Fall Semester 2016 Blog Post - Week 4
Here is this week's question: "What was the event that most took me surprise this week - and event that shook me up, caught me off guard, gave me a jolt, or made me unexpectedly happy?"

Fall Semester 2016 Blog Post - Week 3
Please write a post about the following question, "In thinking about my past week teaching what is one thing I would do differently, and why?"

Fall Semester 2016 Blog Post - Week 2
Please write a post about the following question, " In thinking about my teaching activities this past week, of what do I feel most proud? Why?"

Fall Semester 2016 Blog Post - Week 1
Describe something you used in your program in the first weeks of school that you learned in the summer NTI program. How did it work? Did it get you off to a stronger start than last year?

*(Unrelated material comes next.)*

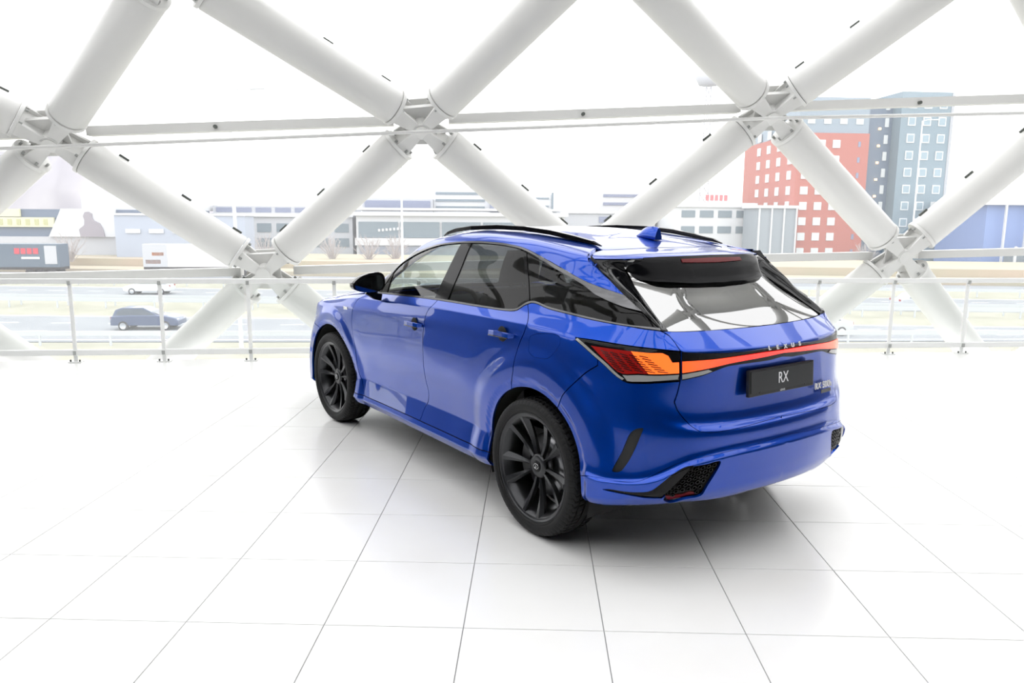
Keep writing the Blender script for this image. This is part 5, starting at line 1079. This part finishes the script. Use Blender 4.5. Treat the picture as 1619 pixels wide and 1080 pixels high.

Tuesday, November 19, 2013

Information Overload in Process

Information literacy is a being able to find information, being able to know where to look for such information, and understanding the information that's at our fingertips. I like the term "lifelong learner". Someone who is information literate is constantly learning, accepts the fact that we don't know everything but understands how to retrieve the unknown. I believe it is a skill. As teachers, we must stress the importance of sorting through all of the information that is before us and using it to benefit us. Students often have the "IDK Syndrome" (I Don't Know) and the sad part is most times they don't want to know or they want you to tell them or do it for them. We've got to teach them to want to know and believe that the knowledge needed to survive in life and to be successful is obtainable. We've got to push them, encourage them, and test them. I see it too often that students have a cell phone in front of them and a computer in their lap but still will ask me how to spell something. Lazy, just plain lazy. We cannot accept that or enable them. Encourage them to google it or use microsoft word to spell check. As the teacher, I try to answer every question they ask me. I may not know the answer immediately and I have no problem telling them I don't know. I tell them exactly how I found the answer, whether I googled it, used other resources, or asked someone else for help. I want them to see that everyone has to seek answers to questions at some point. Let's help this generation use and understand the information that is so readily available to them.


Mark said...

The "IDK" syndrome is very frustrating simply because a lot of the time the students are just lazy and they don't want to put in the effort to find the information which they need. This is especially frustrating when they are doing something on the internet and they go straight to a website like wikipedia and don't put in the effort to find a creditable website.

Shirley said...

I couldn't agree anymore with the "IDK" syndrome. If I were to tell students to research their favorite cell phone they would have no problem in identifying where to go and even teach me a thing or two. Discipline is necessary when it comes to research and allowing students to become more independent and accountable for their knowledge.